Repeat what the lines below say, word for word, and skip every image.

Available data ▸
## Start

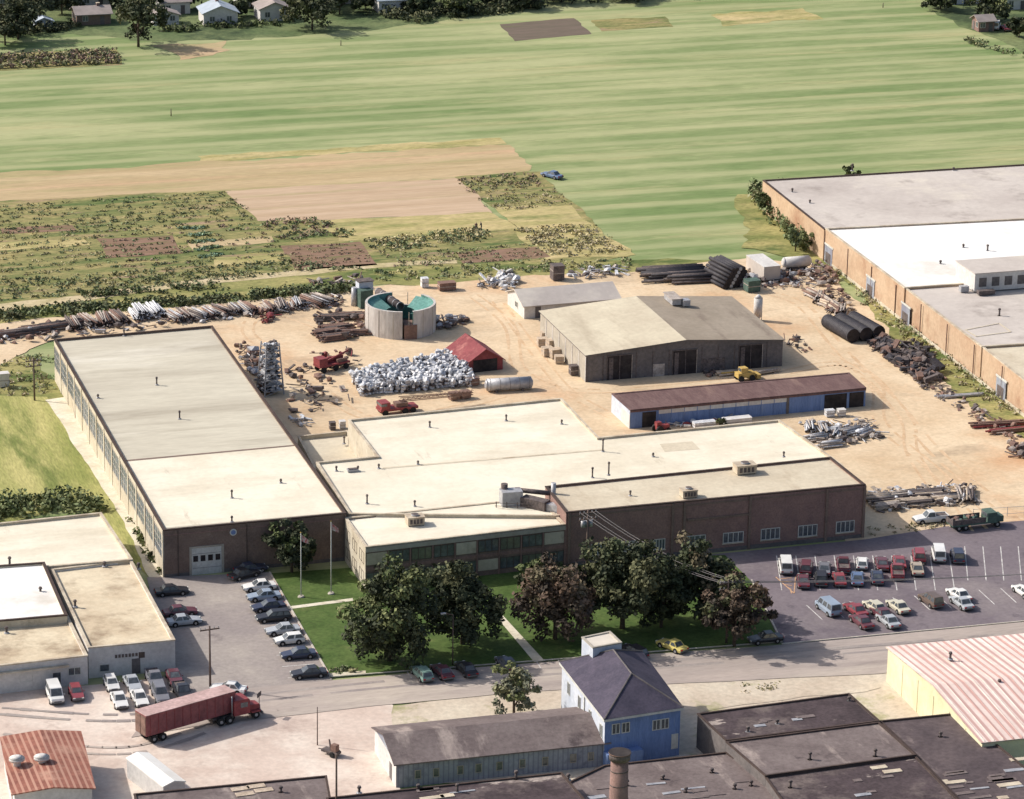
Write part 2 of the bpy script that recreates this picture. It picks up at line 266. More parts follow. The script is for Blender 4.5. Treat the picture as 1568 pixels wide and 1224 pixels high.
# ---------------- ground sheets -----------------
def sheet(name,px,z,m,jit=0.0,seg=2.5):
    P=[W(u,v,z) for u,v in px]; out=[]; n=len(P); jx=jy=0
    for i in range(n):
        a,b=P[i],P[(i+1)%n]; k=max(1,int((b-a).length/seg)) if jit else 1
        k=min(k,160)
        for t in range(k):
            q=a.lerp(b,t/k)
            if jit: jx=jx*.7+R(-jit,jit)*.5; jy=jy*.7+R(-jit,jit)*.5; q=q+Vector((jx,jy,0))
            out.append((q.x,q.y,z))
    mb=MB(); mb.poly(out,m); return mb.obj(name)
mb=MB(); mb.poly([(-9000,-3000,0),(9000,-3000,0),(9000,14000,0),(-9000,14000,0)],mGrass); mb.obj("ground")
sheet("residential_lawn",[(-300,-60),(1000,-60),(760,20),(640,36),(360,62),(200,66),(100,52),(-300,76)],.02,mResid,3)
sheet("residential_lawn",[(1400,-60),(1800,-60),(1800,120),(1568,78),(1490,48),(1425,15)],.02,mResid,2)
sheet("garden_plot",[(-100,84),(172,77),(190,100),(-100,112)],.03,mGard,1.2)
sheet("bare_soil_patch",[(240,70),(345,64),(362,80),(260,92)],.03,mTan,3)
sheet("ploughed_plot",[(766,37),(882,28),(906,52),(786,62)],.03,mDkS,.9)
sheet("garden_plot",[(905,30),(1015,26),(1036,41),(920,49)],.03,mGard,1.4)
sheet("bare_soil_patch",[(1088,24),(1240,16),(1258,28),(1105,38)],.03,mStraw,3)
sheet("ploughed_field",[(-200,275),(300,250),(780,221),(818,264),(350,298),(-200,318)],.03,mTan,1.8)
sheet("raked_field",[(348,292),(700,272),(755,325),(395,340)],.05,mTan2,.9)
sheet("straw_field",[(480,337),(755,324),(795,352),(520,370)],.06,mStraw,1.6)
sheet("garden_plot",[(-200,317),(348,291),(398,338),(500,335),(575,412),(520,440),(200,455),(-200,490)],.04,mGard,1.2)
sheet("garden_plot",[(698,272),(818,263),(900,330),(965,392),(830,410),(575,412),(540,368),(790,350)],.045,mGard,1.2)
sheet("straw_field",[(755,318),(885,316),(965,392),(845,396)],.06,mStraw,1.8)
sheet("straw_strip",[(0,372),(130,364),(140,374),(0,384)],.06,mStraw,1.2)
sheet("straw_strip",[(330,395),(430,388),(440,400),(335,408)],.06,mStraw,1)
sheet("straw_strip",[(300,238),(776,212),(786,221),(300,248)],.025,mStraw,1.6)
sheet("soil_strip",[(0,350),(110,344),(118,352),(0,358)],.06,mRedS,.8)
sheet("soil_strip",[(285,372),(420,362),(424,372),(292,382)],.06,mTan,1)
sheet("red_soil_plot",[(428,376),(548,370),(575,405),(452,414)],.07,mRedS,.7)
sheet("red_soil_plot",[(698,386),(822,378),(842,394),(712,404)],.07,mRedS,.8)
sheet("red_soil_plot",[(150,366),(268,360),(285,388),(165,396)],.07,mRedS,1)
sheet("rough_grass",[(-200,500),(0,470),(330,425),(560,408),(960,396),(1180,400),(1150,430),(560,440),(0,500),(-200,520)],.05,mYardG,2)
sheet("dirt_track",[(-200,487),(0,466),(330,426),(520,408),(700,398),(700,403),(530,415),(340,434),(0,476),(-200,497)],.07,mDirtRd,.8)
sheet("dirt_yard",[(-200,525),(0,496),(300,468),(550,440),(700,432),(965,414),(1150,395),(1250,402),(1330,470),(1420,555),(1500,625),(1640,700),(1800,780),(1800,860),(1325,860),(1200,720),(860,760),(480,740),(325,530),(80,524),(-40,580),(-200,600)],.09,mDirt,1.6)
sheet("rough_grass",[(1180,300),(1262,380),(1600,640),(1800,790),(1800,800),(1500,640),(1400,545),(1300,440),(1245,402),(1150,380),(1130,300)],.12,mYardG,2)
sheet("rough_grass",[(-300,560),(0,548),(60,545),(90,614),(60,640),(-300,660)],.055,mYardG,1.5)
sheet("mown_yard_grass",[(-300,620),(0,606),(76,608),(182,775),(262,900),(240,900),(130,770),(0,805),(-300,830)],.065,mYardL,.6)
sheet("concrete_path",[(70,612),(112,606),(258,886),(228,886),(186,790)],.095,mWalk,.4)
sheet("parking_lot",[(225,884),(340,880),(415,876),(509,1041),(330,1068),(260,1068)],.10,mLotL)
sheet("parking_lot",[(860,872),(1325,826),(1450,806),(1800,780),(1800,935),(1568,955),(1205,990),(1120,900)],.10,mLot)
sheet("concrete_apron",[(-300,1060),(0,1062),(300,1032),(520,1050),(600,1080),(600,1170),(640,1300),(-400,1350)],.08,mConc,.4)
sheet("dirt_verge",[(560,1085),(800,1055),(1050,1040),(1370,1020),(1500,1100),(1500,1200),(560,1200)],.07,mVerge,.8)
sheet("verge",[(1060,1064),(1180,1046),(1340,1042),(1350,1056),(1080,1086)],.12,mVerge,1.2)
sheet("street",[(250,1068),(505,1042),(830,1014),(1205,987),(1568,952),(1900,922),(1900,985),(1568,1012),(1340,1032),(1050,1046),(800,1060),(560,1082),(300,1112),(200,1130)],.13,mStreet,.15)
LAWN=[(413,878),(560,868),(1110,850),(1150,890),(1195,984),(840,1012),(506,1038)]
sheet("lawn",LAWN,.15,mLawn)
def strip(mb,px,wd,h,z,m,closed=False):
    P=[W(u,v,0) for u,v in px]
    if closed: P.append(P[0])
    for a,b in zip(P[:-1],P[1:]):
        d=(b-a); L=d.length; mb.box(((a.x+b.x)/2,(a.y+b.y)/2,z+h/2),(L+.02,wd,h),m,math.atan2(d.y,d.x))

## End

Finished answer ▸
Write part 2 of the bpy script that recreates this picture. It picks up at line 266. More parts follow. The script is for Blender 4.5. Treat the picture as 1568 pixels wide and 1224 pixels high.
# ---------------- ground sheets -----------------
def sheet(name,px,z,m,jit=0.0,seg=2.5):
    P=[W(u,v,z) for u,v in px]; out=[]; n=len(P); jx=jy=0
    for i in range(n):
        a,b=P[i],P[(i+1)%n]; k=max(1,int((b-a).length/seg)) if jit else 1
        k=min(k,160)
        for t in range(k):
            q=a.lerp(b,t/k)
            if jit: jx=jx*.7+R(-jit,jit)*.5; jy=jy*.7+R(-jit,jit)*.5; q=q+Vector((jx,jy,0))
            out.append((q.x,q.y,z))
    mb=MB(); mb.poly(out,m); return mb.obj(name)
mb=MB(); mb.poly([(-9000,-3000,0),(9000,-3000,0),(9000,14000,0),(-9000,14000,0)],mGrass); mb.obj("ground")
sheet("residential_lawn",[(-300,-60),(1000,-60),(760,20),(640,36),(360,62),(200,66),(100,52),(-300,76)],.02,mResid,3)
sheet("residential_lawn",[(1400,-60),(1800,-60),(1800,120),(1568,78),(1490,48),(1425,15)],.02,mResid,2)
sheet("garden_plot",[(-100,84),(172,77),(190,100),(-100,112)],.03,mGard,1.2)
sheet("bare_soil_patch",[(240,70),(345,64),(362,80),(260,92)],.03,mTan,3)
sheet("ploughed_plot",[(766,37),(882,28),(906,52),(786,62)],.03,mDkS,.9)
sheet("garden_plot",[(905,30),(1015,26),(1036,41),(920,49)],.03,mGard,1.4)
sheet("bare_soil_patch",[(1088,24),(1240,16),(1258,28),(1105,38)],.03,mStraw,3)
sheet("ploughed_field",[(-200,275),(300,250),(780,221),(818,264),(350,298),(-200,318)],.03,mTan,1.8)
sheet("raked_field",[(348,292),(700,272),(755,325),(395,340)],.05,mTan2,.9)
sheet("straw_field",[(480,337),(755,324),(795,352),(520,370)],.06,mStraw,1.6)
sheet("garden_plot",[(-200,317),(348,291),(398,338),(500,335),(575,412),(520,440),(200,455),(-200,490)],.04,mGard,1.2)
sheet("garden_plot",[(698,272),(818,263),(900,330),(965,392),(830,410),(575,412),(540,368),(790,350)],.045,mGard,1.2)
sheet("straw_field",[(755,318),(885,316),(965,392),(845,396)],.06,mStraw,1.8)
sheet("straw_strip",[(0,372),(130,364),(140,374),(0,384)],.06,mStraw,1.2)
sheet("straw_strip",[(330,395),(430,388),(440,400),(335,408)],.06,mStraw,1)
sheet("straw_strip",[(300,238),(776,212),(786,221),(300,248)],.025,mStraw,1.6)
sheet("soil_strip",[(0,350),(110,344),(118,352),(0,358)],.06,mRedS,.8)
sheet("soil_strip",[(285,372),(420,362),(424,372),(292,382)],.06,mTan,1)
sheet("red_soil_plot",[(428,376),(548,370),(575,405),(452,414)],.07,mRedS,.7)
sheet("red_soil_plot",[(698,386),(822,378),(842,394),(712,404)],.07,mRedS,.8)
sheet("red_soil_plot",[(150,366),(268,360),(285,388),(165,396)],.07,mRedS,1)
sheet("rough_grass",[(-200,500),(0,470),(330,425),(560,408),(960,396),(1180,400),(1150,430),(560,440),(0,500),(-200,520)],.05,mYardG,2)
sheet("dirt_track",[(-200,487),(0,466),(330,426),(520,408),(700,398),(700,403),(530,415),(340,434),(0,476),(-200,497)],.07,mDirtRd,.8)
sheet("dirt_yard",[(-200,525),(0,496),(300,468),(550,440),(700,432),(965,414),(1150,395),(1250,402),(1330,470),(1420,555),(1500,625),(1640,700),(1800,780),(1800,860),(1325,860),(1200,720),(860,760),(480,740),(325,530),(80,524),(-40,580),(-200,600)],.09,mDirt,1.6)
sheet("rough_grass",[(1180,300),(1262,380),(1600,640),(1800,790),(1800,800),(1500,640),(1400,545),(1300,440),(1245,402),(1150,380),(1130,300)],.12,mYardG,2)
sheet("rough_grass",[(-300,560),(0,548),(60,545),(90,614),(60,640),(-300,660)],.055,mYardG,1.5)
sheet("mown_yard_grass",[(-300,620),(0,606),(76,608),(182,775),(262,900),(240,900),(130,770),(0,805),(-300,830)],.065,mYardL,.6)
sheet("concrete_path",[(70,612),(112,606),(258,886),(228,886),(186,790)],.095,mWalk,.4)
sheet("parking_lot",[(225,884),(340,880),(415,876),(509,1041),(330,1068),(260,1068)],.10,mLotL)
sheet("parking_lot",[(860,872),(1325,826),(1450,806),(1800,780),(1800,935),(1568,955),(1205,990),(1120,900)],.10,mLot)
sheet("concrete_apron",[(-300,1060),(0,1062),(300,1032),(520,1050),(600,1080),(600,1170),(640,1300),(-400,1350)],.08,mConc,.4)
sheet("dirt_verge",[(560,1085),(800,1055),(1050,1040),(1370,1020),(1500,1100),(1500,1200),(560,1200)],.07,mVerge,.8)
sheet("verge",[(1060,1064),(1180,1046),(1340,1042),(1350,1056),(1080,1086)],.12,mVerge,1.2)
sheet("street",[(250,1068),(505,1042),(830,1014),(1205,987),(1568,952),(1900,922),(1900,985),(1568,1012),(1340,1032),(1050,1046),(800,1060),(560,1082),(300,1112),(200,1130)],.13,mStreet,.15)
LAWN=[(413,878),(560,868),(1110,850),(1150,890),(1195,984),(840,1012),(506,1038)]
sheet("lawn",LAWN,.15,mLawn)
def strip(mb,px,wd,h,z,m,closed=False):
    P=[W(u,v,0) for u,v in px]
    if closed: P.append(P[0])
    for a,b in zip(P[:-1],P[1:]):
        d=(b-a); L=d.length; mb.box(((a.x+b.x)/2,(a.y+b.y)/2,z+h/2),(L+.02,wd,h),m,math.atan2(d.y,d.x))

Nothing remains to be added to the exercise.